Alcune parole sono state un fil rouge per tutta la serata e sono risuonate nei diversi interventi: sovraffollamento, maternità, riabilitazione, giustizia riparativa, formazione culturale, percorsi teatrali, ecc. Ma anche come grande parte della società e della politica pensa al carcere come unica forma di controllo e di disciplinamento della marginalità e della devianza. Pensiamo al problema della maternità in carcere, che diventa una realtà di pesante violenza.

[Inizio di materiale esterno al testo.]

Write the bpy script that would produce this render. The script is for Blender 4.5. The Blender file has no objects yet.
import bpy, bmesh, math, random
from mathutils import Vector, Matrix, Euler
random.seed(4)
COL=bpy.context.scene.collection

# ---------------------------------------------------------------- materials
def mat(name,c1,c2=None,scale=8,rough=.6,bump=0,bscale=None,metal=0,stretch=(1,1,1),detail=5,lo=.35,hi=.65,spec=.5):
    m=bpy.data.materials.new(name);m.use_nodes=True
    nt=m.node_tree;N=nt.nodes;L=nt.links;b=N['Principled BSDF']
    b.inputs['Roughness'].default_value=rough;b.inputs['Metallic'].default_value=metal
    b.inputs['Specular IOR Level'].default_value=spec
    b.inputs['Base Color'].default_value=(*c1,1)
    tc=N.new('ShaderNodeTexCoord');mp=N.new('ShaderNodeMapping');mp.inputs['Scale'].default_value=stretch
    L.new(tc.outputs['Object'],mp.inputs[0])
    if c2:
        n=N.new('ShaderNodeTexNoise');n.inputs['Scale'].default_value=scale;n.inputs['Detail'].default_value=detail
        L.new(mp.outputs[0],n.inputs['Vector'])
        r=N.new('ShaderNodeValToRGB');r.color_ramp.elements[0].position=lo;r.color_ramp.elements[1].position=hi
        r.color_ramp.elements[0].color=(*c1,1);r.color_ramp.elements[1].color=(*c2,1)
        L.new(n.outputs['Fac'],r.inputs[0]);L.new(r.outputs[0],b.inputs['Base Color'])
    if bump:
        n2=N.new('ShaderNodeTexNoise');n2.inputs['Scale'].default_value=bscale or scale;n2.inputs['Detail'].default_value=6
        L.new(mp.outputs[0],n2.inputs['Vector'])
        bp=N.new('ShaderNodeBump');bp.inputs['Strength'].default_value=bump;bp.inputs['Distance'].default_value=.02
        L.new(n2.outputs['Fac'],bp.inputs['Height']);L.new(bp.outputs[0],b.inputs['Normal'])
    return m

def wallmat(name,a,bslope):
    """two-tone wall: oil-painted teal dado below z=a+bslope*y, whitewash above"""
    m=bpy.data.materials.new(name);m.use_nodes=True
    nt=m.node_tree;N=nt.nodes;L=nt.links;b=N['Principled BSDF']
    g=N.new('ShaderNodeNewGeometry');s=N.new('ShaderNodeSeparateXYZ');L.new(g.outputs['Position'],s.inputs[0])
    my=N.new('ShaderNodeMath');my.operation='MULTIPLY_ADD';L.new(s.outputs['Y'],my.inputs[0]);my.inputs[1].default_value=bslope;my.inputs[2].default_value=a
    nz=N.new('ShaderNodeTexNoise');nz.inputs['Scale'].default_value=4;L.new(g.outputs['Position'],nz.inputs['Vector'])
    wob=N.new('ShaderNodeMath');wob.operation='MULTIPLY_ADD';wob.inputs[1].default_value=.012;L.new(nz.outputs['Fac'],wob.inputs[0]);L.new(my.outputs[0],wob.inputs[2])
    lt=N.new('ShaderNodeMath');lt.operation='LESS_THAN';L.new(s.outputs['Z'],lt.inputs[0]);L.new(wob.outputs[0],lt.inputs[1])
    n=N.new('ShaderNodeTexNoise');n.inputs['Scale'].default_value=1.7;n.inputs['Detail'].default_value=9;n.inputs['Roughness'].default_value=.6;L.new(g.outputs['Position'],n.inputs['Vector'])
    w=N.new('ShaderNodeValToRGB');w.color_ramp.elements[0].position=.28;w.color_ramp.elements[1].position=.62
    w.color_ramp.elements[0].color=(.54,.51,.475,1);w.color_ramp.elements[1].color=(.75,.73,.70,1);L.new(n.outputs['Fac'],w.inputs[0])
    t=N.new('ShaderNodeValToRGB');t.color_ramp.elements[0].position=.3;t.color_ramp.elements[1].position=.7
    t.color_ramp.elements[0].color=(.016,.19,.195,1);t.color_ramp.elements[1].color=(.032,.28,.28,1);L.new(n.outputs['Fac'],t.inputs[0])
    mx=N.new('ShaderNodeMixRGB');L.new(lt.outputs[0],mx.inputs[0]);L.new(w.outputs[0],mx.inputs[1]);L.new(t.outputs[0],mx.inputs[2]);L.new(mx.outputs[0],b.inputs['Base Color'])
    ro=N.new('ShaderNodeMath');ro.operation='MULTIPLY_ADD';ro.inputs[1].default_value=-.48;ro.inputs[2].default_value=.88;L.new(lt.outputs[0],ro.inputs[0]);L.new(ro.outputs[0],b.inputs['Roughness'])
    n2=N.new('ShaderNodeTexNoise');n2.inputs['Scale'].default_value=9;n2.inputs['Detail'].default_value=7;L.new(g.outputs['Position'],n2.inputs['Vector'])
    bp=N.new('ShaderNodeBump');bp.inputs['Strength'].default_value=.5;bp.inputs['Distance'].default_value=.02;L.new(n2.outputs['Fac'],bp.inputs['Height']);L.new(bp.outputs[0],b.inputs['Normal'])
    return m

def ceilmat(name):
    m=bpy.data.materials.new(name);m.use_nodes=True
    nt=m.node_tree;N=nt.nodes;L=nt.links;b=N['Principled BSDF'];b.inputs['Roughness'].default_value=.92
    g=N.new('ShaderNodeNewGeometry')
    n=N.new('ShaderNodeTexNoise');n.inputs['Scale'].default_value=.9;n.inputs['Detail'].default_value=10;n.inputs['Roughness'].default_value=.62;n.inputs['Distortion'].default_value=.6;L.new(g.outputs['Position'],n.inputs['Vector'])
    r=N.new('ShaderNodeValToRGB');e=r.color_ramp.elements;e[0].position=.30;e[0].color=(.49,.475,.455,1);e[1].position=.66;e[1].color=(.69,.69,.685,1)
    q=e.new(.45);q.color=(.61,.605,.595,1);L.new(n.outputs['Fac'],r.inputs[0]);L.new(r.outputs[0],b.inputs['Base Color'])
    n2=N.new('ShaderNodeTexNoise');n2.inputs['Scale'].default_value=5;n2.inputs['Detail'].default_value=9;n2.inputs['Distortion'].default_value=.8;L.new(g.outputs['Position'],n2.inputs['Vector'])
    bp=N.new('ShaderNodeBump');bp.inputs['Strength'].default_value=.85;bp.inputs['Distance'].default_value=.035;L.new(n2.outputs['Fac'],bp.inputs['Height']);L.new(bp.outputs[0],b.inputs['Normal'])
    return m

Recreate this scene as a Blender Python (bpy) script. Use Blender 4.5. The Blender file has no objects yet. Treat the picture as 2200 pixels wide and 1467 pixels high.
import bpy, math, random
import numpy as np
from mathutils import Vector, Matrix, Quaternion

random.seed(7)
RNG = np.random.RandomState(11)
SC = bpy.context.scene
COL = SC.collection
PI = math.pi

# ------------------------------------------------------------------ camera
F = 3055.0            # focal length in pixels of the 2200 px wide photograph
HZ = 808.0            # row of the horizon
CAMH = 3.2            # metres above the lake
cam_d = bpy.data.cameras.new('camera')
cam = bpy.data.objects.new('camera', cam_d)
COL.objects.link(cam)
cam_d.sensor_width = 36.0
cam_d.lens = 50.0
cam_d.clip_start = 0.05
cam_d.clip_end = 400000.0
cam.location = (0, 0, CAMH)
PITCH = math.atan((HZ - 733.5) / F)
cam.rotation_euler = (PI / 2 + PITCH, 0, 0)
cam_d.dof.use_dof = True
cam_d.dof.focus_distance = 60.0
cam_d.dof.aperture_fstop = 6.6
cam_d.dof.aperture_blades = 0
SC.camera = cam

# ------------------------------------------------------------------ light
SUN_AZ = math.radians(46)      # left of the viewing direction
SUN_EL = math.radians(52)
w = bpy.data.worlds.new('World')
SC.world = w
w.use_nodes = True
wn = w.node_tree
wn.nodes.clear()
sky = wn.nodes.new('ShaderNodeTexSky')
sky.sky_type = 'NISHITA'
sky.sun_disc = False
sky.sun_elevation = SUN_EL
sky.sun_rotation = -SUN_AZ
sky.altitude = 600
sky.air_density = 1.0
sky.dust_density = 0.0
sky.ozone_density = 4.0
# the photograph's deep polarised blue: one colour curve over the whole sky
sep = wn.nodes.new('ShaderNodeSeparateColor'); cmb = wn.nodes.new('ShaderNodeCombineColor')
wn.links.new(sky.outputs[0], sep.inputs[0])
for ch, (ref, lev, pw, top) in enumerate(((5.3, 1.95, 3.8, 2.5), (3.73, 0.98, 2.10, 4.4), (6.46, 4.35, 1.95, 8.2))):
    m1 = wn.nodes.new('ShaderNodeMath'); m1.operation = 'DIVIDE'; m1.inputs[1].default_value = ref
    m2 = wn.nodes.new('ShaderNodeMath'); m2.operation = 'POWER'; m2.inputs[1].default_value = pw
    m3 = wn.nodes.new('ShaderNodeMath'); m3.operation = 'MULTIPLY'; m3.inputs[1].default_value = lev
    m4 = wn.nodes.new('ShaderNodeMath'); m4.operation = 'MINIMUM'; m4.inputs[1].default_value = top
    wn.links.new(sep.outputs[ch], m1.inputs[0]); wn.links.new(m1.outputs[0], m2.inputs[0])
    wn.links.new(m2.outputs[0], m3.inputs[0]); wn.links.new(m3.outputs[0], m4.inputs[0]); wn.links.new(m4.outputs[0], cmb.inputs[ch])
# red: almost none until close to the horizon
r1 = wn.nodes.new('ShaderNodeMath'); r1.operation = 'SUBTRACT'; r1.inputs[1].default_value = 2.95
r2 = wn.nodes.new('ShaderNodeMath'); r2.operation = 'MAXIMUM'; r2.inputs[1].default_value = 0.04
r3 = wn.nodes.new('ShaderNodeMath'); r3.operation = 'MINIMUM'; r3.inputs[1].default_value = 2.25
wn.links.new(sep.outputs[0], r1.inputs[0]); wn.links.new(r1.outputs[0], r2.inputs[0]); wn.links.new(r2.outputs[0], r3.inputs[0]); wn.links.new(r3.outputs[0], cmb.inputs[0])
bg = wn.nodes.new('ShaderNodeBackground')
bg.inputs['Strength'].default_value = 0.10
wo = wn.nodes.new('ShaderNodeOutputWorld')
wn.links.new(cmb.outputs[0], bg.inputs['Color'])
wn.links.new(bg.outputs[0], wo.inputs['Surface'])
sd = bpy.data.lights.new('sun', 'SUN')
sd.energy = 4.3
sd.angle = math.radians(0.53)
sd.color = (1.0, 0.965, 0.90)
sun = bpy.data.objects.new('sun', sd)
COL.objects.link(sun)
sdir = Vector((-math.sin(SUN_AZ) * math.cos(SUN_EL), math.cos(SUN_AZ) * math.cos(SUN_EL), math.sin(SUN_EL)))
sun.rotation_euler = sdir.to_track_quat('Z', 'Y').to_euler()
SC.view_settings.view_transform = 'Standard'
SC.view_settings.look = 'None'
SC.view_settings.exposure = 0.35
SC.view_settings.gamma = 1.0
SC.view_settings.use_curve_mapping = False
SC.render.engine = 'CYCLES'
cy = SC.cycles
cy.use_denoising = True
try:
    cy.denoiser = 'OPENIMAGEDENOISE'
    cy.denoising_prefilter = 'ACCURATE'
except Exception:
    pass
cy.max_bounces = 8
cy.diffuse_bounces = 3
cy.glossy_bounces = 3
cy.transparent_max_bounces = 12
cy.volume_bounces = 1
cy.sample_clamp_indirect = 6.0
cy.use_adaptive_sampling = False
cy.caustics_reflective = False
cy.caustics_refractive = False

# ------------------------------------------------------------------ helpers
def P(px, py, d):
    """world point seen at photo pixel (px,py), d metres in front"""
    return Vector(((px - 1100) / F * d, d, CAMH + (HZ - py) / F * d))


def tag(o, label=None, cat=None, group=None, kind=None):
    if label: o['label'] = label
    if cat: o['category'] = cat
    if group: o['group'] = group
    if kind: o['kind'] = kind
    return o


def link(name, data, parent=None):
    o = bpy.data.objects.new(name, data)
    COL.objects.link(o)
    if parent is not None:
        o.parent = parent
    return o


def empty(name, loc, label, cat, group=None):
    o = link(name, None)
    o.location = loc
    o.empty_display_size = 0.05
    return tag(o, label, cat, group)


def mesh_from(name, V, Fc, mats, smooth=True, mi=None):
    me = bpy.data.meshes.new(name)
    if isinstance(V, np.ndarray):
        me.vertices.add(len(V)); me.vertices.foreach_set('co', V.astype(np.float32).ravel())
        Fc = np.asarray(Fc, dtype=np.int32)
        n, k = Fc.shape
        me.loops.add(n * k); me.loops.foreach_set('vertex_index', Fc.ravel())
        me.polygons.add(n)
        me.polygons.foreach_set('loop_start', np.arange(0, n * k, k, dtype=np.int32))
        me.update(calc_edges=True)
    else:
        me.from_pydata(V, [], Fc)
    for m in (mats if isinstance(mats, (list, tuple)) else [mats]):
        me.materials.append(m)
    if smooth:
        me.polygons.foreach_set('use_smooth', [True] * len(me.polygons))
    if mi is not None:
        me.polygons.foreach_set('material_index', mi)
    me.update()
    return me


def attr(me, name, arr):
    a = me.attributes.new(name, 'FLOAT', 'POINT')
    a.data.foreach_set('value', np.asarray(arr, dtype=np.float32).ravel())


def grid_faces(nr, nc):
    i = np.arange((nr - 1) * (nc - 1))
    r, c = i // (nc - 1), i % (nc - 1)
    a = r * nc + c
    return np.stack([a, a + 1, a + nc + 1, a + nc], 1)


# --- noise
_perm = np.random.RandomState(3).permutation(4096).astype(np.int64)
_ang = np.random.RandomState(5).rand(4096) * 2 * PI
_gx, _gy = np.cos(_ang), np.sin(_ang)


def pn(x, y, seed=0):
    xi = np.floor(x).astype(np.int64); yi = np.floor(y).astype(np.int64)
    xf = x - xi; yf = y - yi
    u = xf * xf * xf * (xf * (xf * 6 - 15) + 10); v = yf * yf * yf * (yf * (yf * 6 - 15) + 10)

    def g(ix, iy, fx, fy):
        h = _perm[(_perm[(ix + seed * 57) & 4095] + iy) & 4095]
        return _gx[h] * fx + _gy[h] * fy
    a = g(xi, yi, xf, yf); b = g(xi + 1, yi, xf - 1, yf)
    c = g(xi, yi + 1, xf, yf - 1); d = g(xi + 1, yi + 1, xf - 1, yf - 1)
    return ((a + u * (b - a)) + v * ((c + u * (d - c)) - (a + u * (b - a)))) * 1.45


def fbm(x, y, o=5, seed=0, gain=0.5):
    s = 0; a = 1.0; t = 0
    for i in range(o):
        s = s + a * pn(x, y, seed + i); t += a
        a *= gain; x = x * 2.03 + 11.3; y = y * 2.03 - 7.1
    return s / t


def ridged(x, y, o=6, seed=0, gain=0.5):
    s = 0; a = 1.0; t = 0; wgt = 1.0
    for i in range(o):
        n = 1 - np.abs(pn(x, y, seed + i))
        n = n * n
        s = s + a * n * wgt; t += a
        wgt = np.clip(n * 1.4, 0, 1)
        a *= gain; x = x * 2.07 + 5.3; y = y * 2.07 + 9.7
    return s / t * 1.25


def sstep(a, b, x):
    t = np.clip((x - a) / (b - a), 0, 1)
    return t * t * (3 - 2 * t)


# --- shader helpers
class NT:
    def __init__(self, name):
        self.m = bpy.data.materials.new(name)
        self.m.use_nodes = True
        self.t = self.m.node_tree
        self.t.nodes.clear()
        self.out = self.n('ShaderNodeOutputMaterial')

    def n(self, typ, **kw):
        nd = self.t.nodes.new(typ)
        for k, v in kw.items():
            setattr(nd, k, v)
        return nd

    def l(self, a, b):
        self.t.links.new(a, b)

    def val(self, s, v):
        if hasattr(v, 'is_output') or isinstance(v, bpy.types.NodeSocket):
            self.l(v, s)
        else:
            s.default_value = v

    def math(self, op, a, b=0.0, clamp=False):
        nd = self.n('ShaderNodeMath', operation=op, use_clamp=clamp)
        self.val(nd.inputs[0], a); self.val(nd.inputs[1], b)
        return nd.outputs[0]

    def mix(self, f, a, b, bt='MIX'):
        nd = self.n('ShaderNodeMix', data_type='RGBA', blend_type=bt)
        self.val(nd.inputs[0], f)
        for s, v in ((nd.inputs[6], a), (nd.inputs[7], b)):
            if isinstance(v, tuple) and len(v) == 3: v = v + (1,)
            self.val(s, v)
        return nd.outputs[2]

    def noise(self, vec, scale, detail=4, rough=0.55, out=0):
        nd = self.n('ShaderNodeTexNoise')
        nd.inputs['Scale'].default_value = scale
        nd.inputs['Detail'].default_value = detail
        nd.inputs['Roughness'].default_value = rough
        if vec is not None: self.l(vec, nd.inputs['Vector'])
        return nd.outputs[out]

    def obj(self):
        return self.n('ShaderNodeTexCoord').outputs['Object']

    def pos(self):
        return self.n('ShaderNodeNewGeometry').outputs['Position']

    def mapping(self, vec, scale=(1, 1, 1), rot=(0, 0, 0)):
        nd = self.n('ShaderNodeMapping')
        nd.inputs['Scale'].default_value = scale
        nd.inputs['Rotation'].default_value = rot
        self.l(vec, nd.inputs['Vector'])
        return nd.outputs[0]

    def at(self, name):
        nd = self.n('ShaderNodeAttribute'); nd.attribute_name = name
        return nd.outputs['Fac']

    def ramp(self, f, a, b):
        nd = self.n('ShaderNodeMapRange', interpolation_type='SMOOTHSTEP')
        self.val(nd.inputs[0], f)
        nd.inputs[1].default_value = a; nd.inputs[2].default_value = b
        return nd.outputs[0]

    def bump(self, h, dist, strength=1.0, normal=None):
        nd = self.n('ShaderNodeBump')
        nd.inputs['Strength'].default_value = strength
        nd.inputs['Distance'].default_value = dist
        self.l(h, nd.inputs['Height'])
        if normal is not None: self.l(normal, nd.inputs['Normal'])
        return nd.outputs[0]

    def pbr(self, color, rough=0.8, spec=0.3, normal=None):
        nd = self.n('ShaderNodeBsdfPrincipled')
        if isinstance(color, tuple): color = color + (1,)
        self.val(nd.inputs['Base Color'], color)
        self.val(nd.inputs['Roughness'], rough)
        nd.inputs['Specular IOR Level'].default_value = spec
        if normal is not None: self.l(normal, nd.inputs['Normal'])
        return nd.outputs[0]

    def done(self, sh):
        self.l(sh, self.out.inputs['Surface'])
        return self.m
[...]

Una situazione devastante, perché anch’essa è stata pensata al maschile, con spazi e modalità per disciplinare i maschi, dimenticando una realtà/relazione madre bambino che arriva ad assumere anche effetti devastanti come depressione, fenomeni di autolesionismo, suicidio.

Ma soprattutto non presta nessuna attenzione ai più piccoli. Basterebbe ricordare come l’esperienza, le relazioni, i suoni le immagini dei primi mille giorni – ci testimoniano gli studi – di vita del bambino fanno la differenza nel suo percorso evolutivo. È stato ricordato come purtroppo troppe volte le prime parole che imparano i più piccoli sono “apri” e “chiudi”, riferite alle celle. Donne che arrivano nei penitenziari già vittime di una violenza maschile declinata dal dominio, dalla sopraffazione, dal possesso e dalla proprietà di un maschio. Il tema di fondo, come sostenuto dalla senatrice Valente, «è che queste donne andrebbero innanzitutto sostenute in percorsi di uscita dalla logica della subordinazione che loro stesse in qualche modo consacrano».

Le buone pratiche? Sono state illustrate dall’on. Raffaele Bruno, regista, promotore di un emendamento alla legge di bilancio del 2024 per un fondo strutturale per il teatro in carcere, e da Francesca Tricarico, regista che opera nel carcere femminile di Rebibbia con l’esperienza delle donne di Muro Alto. Esperienze molteplici, diversificate sempre positive. «Mettiamo una lente di ingrandimento su quelle che sono le dinamiche relazionali e mettiamo una lente di ingrandimento su di noi», racconta la regista Tricarico. Attraverso il teatro cambiano i rapporti, i comportamenti, le relazioni. Questo è il senso bidirezionale del teatro che apre il carcere all’esterno. Un cambio di prospettiva delle detenute e degli spettatori. 

Due brevi monologhi recitati da due attrici di Muro Alto hanno chiuso la serata. Con un appuntamento: le donne di Muro alto saranno all’Auditorium Parco della musica di Roma il 25 gennaio prossimo. Un appuntamento che continua il percorso, la riflessione di «Oltre la detenzione».